Transcribe all of the material exactly.
┄┄┄┄┄┄┄┄┄┄┄┄┄┄┄┄┄┄┄┄
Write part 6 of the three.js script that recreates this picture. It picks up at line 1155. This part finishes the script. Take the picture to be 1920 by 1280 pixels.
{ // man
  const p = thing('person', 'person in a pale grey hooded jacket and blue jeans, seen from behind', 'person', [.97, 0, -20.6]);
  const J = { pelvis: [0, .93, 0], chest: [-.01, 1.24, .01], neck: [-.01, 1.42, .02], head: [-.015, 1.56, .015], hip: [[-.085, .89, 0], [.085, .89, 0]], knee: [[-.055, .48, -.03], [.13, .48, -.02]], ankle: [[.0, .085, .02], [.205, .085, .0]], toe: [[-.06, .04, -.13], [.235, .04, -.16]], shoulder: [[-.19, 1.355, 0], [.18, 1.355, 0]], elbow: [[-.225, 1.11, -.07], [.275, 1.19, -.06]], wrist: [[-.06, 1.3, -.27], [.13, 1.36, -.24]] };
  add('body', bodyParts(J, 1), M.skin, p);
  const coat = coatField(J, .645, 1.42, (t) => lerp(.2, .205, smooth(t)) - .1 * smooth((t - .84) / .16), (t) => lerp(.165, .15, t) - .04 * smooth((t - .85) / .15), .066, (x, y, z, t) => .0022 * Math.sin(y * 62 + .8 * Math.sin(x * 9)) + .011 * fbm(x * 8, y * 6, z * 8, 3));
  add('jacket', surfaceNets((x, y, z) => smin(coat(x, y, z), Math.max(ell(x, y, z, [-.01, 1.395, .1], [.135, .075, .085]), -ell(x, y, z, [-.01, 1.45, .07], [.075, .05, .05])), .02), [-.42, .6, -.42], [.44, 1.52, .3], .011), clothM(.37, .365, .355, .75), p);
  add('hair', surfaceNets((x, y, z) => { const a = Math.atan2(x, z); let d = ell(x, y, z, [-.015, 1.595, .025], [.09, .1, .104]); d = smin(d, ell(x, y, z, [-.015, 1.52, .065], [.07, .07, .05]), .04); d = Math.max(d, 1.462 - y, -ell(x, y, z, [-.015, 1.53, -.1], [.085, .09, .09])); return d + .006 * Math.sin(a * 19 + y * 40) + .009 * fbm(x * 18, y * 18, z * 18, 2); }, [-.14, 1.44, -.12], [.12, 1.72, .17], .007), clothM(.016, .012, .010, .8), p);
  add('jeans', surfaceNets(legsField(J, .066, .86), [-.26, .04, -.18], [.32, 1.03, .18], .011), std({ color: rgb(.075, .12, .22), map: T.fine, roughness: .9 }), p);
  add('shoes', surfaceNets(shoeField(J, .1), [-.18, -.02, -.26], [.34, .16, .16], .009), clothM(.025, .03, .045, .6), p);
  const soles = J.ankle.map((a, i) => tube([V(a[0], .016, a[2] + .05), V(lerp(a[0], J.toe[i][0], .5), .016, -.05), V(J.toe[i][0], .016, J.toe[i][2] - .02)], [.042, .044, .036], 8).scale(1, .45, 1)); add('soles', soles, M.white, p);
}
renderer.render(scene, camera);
┄┄┄┄┄┄┄┄┄┄┄┄┄┄┄┄┄┄┄┄
Task output
Write part 6 of the three.js script that recreates this picture. It picks up at line 1155. This part finishes the script. Take the picture to be 1920 by 1280 pixels.
{ // man
  const p = thing('person', 'person in a pale grey hooded jacket and blue jeans, seen from behind', 'person', [.97, 0, -20.6]);
  const J = { pelvis: [0, .93, 0], chest: [-.01, 1.24, .01], neck: [-.01, 1.42, .02], head: [-.015, 1.56, .015], hip: [[-.085, .89, 0], [.085, .89, 0]], knee: [[-.055, .48, -.03], [.13, .48, -.02]], ankle: [[.0, .085, .02], [.205, .085, .0]], toe: [[-.06, .04, -.13], [.235, .04, -.16]], shoulder: [[-.19, 1.355, 0], [.18, 1.355, 0]], elbow: [[-.225, 1.11, -.07], [.275, 1.19, -.06]], wrist: [[-.06, 1.3, -.27], [.13, 1.36, -.24]] };
  add('body', bodyParts(J, 1), M.skin, p);
  const coat = coatField(J, .645, 1.42, (t) => lerp(.2, .205, smooth(t)) - .1 * smooth((t - .84) / .16), (t) => lerp(.165, .15, t) - .04 * smooth((t - .85) / .15), .066, (x, y, z, t) => .0022 * Math.sin(y * 62 + .8 * Math.sin(x * 9)) + .011 * fbm(x * 8, y * 6, z * 8, 3));
  add('jacket', surfaceNets((x, y, z) => smin(coat(x, y, z), Math.max(ell(x, y, z, [-.01, 1.395, .1], [.135, .075, .085]), -ell(x, y, z, [-.01, 1.45, .07], [.075, .05, .05])), .02), [-.42, .6, -.42], [.44, 1.52, .3], .011), clothM(.37, .365, .355, .75), p);
  add('hair', surfaceNets((x, y, z) => { const a = Math.atan2(x, z); let d = ell(x, y, z, [-.015, 1.595, .025], [.09, .1, .104]); d = smin(d, ell(x, y, z, [-.015, 1.52, .065], [.07, .07, .05]), .04); d = Math.max(d, 1.462 - y, -ell(x, y, z, [-.015, 1.53, -.1], [.085, .09, .09])); return d + .006 * Math.sin(a * 19 + y * 40) + .009 * fbm(x * 18, y * 18, z * 18, 2); }, [-.14, 1.44, -.12], [.12, 1.72, .17], .007), clothM(.016, .012, .010, .8), p);
  add('jeans', surfaceNets(legsField(J, .066, .86), [-.26, .04, -.18], [.32, 1.03, .18], .011), std({ color: rgb(.075, .12, .22), map: T.fine, roughness: .9 }), p);
  add('shoes', surfaceNets(shoeField(J, .1), [-.18, -.02, -.26], [.34, .16, .16], .009), clothM(.025, .03, .045, .6), p);
  const soles = J.ankle.map((a, i) => tube([V(a[0], .016, a[2] + .05), V(lerp(a[0], J.toe[i][0], .5), .016, -.05), V(J.toe[i][0], .016, J.toe[i][2] - .02)], [.042, .044, .036], 8).scale(1, .45, 1)); add('soles', soles, M.white, p);
}
renderer.render(scene, camera);